At the moment, Republicans are gleeful and Democrats glum because of a Congressional Budget Office analysis -- based on an incomplete and early draft of what is likely to be the most liberal-leaning health care proposal to emerge from the Senate -- that shows the measure just won't get the job done. The budget office says the partial draft put together mainly by Sen. Edward M. Kennedy, D-Mass., would reduce the number of uninsured by only about 16 million (out of upwards of 47 million) and cost about $1 trillion over the next decade. That's very little bang for a lot of bucks. But no one should be surprised at either number. For starters, candidate Barack Obama never ran on a platform to provide universal coverage. Of course he always said -- then and now -- that his goal is to cover everyone. But he has never put forward a concrete proposal for doing so, and hasn't endorsed a firm mandate that everyone purchase insurance. Remember those primary-season debates in which rivals Hillary Clinton and John Edwards criticized him for this? Attention should have been paid.

Now President Obama has left the legislative "details," as the White House likes to call them, to our esteemed lawmakers on Capitol Hill. This has fed an every-member-for-himself mentality, an instinct that needs no nourishment. Lawmakers of every political leaning are putting forward their own ideas, none of them as tough-minded or comprehensive as a single administration-initiated proposal might have been. Why? Because senators and members of the House represent discrete districts that are driven by their own local and political imperatives. They don't represent the country as a whole -- nor, when the subject is as complicated and has so many regional differences as health care, should we expect them to.

The result is a raft of proposals that are patch-and-fill jobs on the current system -- a system that pretty much everyone believes is crumbling to the point of collapse.
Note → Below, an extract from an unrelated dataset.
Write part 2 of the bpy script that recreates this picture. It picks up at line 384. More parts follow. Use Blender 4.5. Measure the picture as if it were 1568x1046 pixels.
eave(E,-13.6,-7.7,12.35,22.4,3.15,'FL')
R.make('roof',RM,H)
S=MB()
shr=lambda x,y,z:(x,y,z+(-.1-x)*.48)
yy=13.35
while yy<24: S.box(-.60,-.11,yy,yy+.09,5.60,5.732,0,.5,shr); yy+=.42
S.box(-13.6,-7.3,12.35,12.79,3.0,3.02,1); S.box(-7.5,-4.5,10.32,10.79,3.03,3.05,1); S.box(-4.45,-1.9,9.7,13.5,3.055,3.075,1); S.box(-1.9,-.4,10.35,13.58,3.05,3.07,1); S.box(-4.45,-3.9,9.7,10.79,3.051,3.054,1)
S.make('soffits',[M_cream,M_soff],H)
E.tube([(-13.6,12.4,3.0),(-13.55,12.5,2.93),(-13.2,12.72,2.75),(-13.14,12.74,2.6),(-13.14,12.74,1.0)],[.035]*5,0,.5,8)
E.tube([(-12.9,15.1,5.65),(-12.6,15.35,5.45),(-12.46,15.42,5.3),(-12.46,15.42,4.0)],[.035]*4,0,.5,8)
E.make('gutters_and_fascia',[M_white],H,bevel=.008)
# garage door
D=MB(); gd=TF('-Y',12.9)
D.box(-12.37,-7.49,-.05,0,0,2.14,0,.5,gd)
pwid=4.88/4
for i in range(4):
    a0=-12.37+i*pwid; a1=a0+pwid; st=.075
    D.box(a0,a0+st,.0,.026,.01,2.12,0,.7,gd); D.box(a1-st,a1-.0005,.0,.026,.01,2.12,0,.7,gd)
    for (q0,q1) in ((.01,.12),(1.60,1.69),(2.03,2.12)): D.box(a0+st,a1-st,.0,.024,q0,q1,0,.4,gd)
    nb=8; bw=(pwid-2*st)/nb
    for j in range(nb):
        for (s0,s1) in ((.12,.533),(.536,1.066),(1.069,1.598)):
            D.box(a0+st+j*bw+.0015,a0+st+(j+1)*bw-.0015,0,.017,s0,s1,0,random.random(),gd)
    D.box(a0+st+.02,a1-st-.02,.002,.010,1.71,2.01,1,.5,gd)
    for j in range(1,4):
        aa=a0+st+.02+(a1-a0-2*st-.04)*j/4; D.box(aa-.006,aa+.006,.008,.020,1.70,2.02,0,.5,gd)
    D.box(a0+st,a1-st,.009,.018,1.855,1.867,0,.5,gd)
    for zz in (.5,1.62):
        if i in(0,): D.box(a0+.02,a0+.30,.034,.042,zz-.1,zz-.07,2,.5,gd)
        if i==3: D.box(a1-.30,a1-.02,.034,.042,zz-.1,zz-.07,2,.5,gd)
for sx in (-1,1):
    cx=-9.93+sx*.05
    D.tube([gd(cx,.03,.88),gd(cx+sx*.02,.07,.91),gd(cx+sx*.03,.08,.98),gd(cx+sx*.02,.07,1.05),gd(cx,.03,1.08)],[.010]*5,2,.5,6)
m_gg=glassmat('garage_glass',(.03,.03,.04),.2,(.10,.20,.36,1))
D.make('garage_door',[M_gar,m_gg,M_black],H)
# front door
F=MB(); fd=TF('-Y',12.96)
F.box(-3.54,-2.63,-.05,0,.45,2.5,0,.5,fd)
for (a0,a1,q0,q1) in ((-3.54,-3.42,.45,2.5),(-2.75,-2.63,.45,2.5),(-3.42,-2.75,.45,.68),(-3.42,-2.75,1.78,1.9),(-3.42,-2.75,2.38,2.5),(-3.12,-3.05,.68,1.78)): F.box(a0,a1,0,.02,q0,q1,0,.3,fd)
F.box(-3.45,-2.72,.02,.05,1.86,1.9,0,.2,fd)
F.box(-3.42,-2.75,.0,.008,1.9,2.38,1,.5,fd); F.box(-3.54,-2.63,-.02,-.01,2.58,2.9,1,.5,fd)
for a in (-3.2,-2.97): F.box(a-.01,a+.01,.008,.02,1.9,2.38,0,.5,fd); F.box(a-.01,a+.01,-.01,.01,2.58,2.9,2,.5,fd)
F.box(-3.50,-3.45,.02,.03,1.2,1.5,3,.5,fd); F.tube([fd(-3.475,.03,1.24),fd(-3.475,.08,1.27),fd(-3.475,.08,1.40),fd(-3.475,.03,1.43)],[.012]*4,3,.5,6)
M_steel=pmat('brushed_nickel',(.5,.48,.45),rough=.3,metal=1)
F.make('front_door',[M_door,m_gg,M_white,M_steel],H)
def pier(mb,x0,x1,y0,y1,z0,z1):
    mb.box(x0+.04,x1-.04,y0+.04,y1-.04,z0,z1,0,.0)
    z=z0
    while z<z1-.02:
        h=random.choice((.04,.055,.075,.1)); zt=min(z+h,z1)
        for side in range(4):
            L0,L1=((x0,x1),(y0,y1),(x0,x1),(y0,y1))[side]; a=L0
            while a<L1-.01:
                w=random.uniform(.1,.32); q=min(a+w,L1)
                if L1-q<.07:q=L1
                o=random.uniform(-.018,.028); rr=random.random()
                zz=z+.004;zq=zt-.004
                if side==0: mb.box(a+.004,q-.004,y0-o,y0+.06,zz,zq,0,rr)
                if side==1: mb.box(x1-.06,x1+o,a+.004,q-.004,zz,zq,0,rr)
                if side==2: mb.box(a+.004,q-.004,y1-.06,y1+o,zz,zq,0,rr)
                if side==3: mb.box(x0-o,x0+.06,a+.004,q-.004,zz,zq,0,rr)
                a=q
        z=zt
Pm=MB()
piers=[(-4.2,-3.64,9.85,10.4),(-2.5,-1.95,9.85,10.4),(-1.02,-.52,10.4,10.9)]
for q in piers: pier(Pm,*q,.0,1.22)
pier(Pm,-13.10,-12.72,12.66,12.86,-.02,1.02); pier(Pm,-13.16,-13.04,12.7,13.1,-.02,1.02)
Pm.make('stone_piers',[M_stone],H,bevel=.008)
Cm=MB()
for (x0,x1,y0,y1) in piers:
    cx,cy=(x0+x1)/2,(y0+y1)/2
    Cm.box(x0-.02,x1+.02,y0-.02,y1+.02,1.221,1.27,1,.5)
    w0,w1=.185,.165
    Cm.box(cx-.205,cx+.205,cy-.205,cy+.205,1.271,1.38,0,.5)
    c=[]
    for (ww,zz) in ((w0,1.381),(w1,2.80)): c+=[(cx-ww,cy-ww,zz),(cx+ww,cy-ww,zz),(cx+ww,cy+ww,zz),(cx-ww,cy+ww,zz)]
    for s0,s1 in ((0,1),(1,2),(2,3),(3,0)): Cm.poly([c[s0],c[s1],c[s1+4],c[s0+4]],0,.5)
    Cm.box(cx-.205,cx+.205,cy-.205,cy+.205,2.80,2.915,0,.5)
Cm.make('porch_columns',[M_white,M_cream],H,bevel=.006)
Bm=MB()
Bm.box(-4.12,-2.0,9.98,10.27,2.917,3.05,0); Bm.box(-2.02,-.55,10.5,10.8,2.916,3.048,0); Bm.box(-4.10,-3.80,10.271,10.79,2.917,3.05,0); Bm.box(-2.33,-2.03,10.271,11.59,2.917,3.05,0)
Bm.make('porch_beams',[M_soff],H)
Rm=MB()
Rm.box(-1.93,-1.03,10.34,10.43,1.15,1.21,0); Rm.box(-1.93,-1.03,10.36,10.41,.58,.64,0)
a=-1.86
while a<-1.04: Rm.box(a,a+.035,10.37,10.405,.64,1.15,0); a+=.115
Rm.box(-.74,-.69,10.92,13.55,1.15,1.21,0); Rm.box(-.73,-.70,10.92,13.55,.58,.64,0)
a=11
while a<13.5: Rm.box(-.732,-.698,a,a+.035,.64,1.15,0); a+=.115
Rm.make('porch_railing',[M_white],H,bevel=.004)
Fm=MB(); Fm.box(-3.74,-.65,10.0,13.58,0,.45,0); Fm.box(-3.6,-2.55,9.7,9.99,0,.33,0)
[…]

This is an odd way to begin a major reconstruction project.

No one has seriously proposed concrete cost controls such as discount purchasing of prescription drugs by a government entity, which would demonstrably cut costs. In fact, the initial CBO analysis that my fellow liberals are so upset about shows not cost savings but a great deal of cost-shifting: The government would save money it now uses to subsidize tax-free insurance premiums, because some employees would drop workplace plans and purchase insurance through a new "exchange." But this savings would only partially offset the cost of providing subsidies to those who can't afford to purchase a policy outright. Meanwhile, the private insurance industry would continue to be the chief source of coverage -- and the only one, if the industry gets its way and Democrats produce legislation that does not create a public insurance plan as one purchase option.

Advocates of a single, national insurance system that would involve explicit cost controls and guidelines for care -- that might put an end to such wasteful practices as over-testing -- have been shunted aside. This is in part because Democrats quiver when Republicans call them "socialists." But Republicans cry "socialist" even when Democrats promote weak reforms that barely nick the vested interests. That's what's happening now. No one has seriously proposed an overhaul that would achieve what a single-payer system has been shown to accomplish in most other countries: universal coverage with lower costs that delivers better results than we now get in the United States.